• AIM: The listing below begins with the first line you should copy; stop after the line containing "S.cycles.sample_clamp_indirect = 6.0", and drop every picture.
....
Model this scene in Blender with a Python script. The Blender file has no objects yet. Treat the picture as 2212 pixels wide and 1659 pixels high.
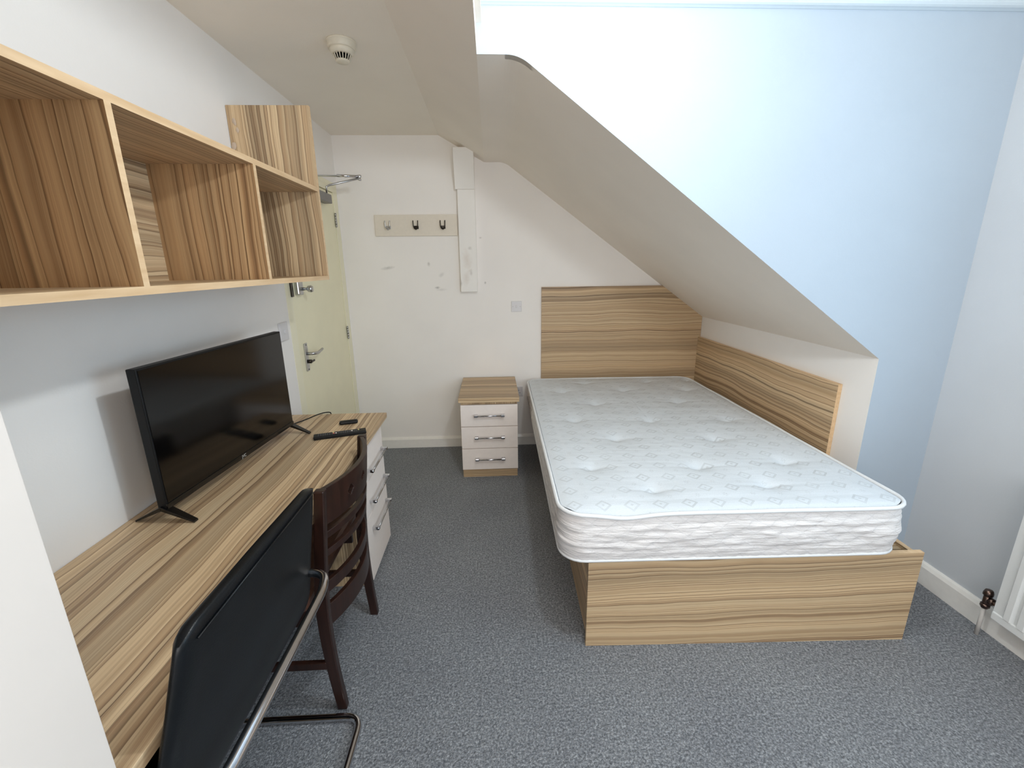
import bpy, bmesh, math, random
from mathutils import Vector, Matrix, noise

random.seed(4)
S = bpy.context.scene
C = S.collection
PI = math.pi

# ------------------------------------------------------------------ camera
F_PX = 957.7686
RIGHT = Vector((0.9988952, -0.0455786, -0.0114413))
DOWN = Vector((-0.0227691, -0.2564435, -0.966291))
FWD = Vector((0.0411082, 0.965484, -0.257198))
cam_d = bpy.data.cameras.new('camera')
cam = bpy.data.objects.new('camera', cam_d)
C.objects.link(cam)
cam_d.sensor_fit = 'HORIZONTAL'
cam_d.sensor_width = 36.0
cam_d.lens = F_PX * 36.0 / 2212.0
cam_d.clip_start = 0.02
m = Matrix.Identity(4)
for i in range(3):
    m[i][0] = RIGHT[i]; m[i][1] = -DOWN[i]; m[i][2] = -FWD[i]
m[2][3] = 1.55
cam.matrix_world = m
S.camera = cam

# ------------------------------------------------------------------ light and exposure
S.view_settings.view_transform = 'Standard'
S.view_settings.look = 'None'
S.view_settings.exposure = 0.1
S.view_settings.gamma = 1.0
S.view_settings.use_curve_mapping = False
S.cycles.diffuse_bounces = 10
S.cycles.max_bounces = 14
S.cycles.use_denoising = True
S.cycles.sample_clamp_indirect = 6.0

w = bpy.data.worlds.new('world'); S.world = w; w.use_nodes = True
w.node_tree.nodes['Background'].inputs[0].default_value = (0.62, 0.78, 1.0, 1)
w.node_tree.nodes['Background'].inputs[1].default_value = 1.0

def light(name, kind, loc, power, col, rot=(0, 0, 0), **kw):
    d = bpy.data.lights.new(name, kind); d.energy = power; d.color = col
    for k, v in kw.items(): setattr(d, k, v)
    o = bpy.data.objects.new(name, d); C.objects.link(o)
    o.location = loc; o.rotation_euler = rot
    return o

# ceiling lamp of the dormer, just above the top edge of the picture
light('ceiling_lamp_light', 'POINT', (0.37, 1.06, 2.31), 33, (0.89, 0.96, 1.0), shadow_soft_size=0.045)
# daylight through the window in the right wall (faces -X)
light('window_daylight', 'AREA', (2.27, 0.55, 1.62), 17, (0.52, 0.79, 1.0), rot=(0, math.radians(90), 0),
      shape='RECTANGLE', size=1.10, size_y=1.40)
# added broad fill behind the camera, evens out the room (faces +Y)
light('rear_fill_light', 'AREA', (0.55, -1.22, 1.60), 36, (0.99, 0.98, 0.98), rot=(math.radians(90), 0, 0),
      shape='RECTANGLE', size=2.0, size_y=1.5)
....
• THE RESULT:
Model this scene in Blender with a Python script. The Blender file has no objects yet. Treat the picture as 2212 pixels wide and 1659 pixels high.
import bpy, bmesh, math, random
from mathutils import Vector, Matrix, noise

random.seed(4)
S = bpy.context.scene
C = S.collection
PI = math.pi

# ------------------------------------------------------------------ camera
F_PX = 957.7686
RIGHT = Vector((0.9988952, -0.0455786, -0.0114413))
DOWN = Vector((-0.0227691, -0.2564435, -0.966291))
FWD = Vector((0.0411082, 0.965484, -0.257198))
cam_d = bpy.data.cameras.new('camera')
cam = bpy.data.objects.new('camera', cam_d)
C.objects.link(cam)
cam_d.sensor_fit = 'HORIZONTAL'
cam_d.sensor_width = 36.0
cam_d.lens = F_PX * 36.0 / 2212.0
cam_d.clip_start = 0.02
m = Matrix.Identity(4)
for i in range(3):
    m[i][0] = RIGHT[i]; m[i][1] = -DOWN[i]; m[i][2] = -FWD[i]
m[2][3] = 1.55
cam.matrix_world = m
S.camera = cam

# ------------------------------------------------------------------ light and exposure
S.view_settings.view_transform = 'Standard'
S.view_settings.look = 'None'
S.view_settings.exposure = 0.1
S.view_settings.gamma = 1.0
S.view_settings.use_curve_mapping = False
S.cycles.diffuse_bounces = 10
S.cycles.max_bounces = 14
S.cycles.use_denoising = True
S.cycles.sample_clamp_indirect = 6.0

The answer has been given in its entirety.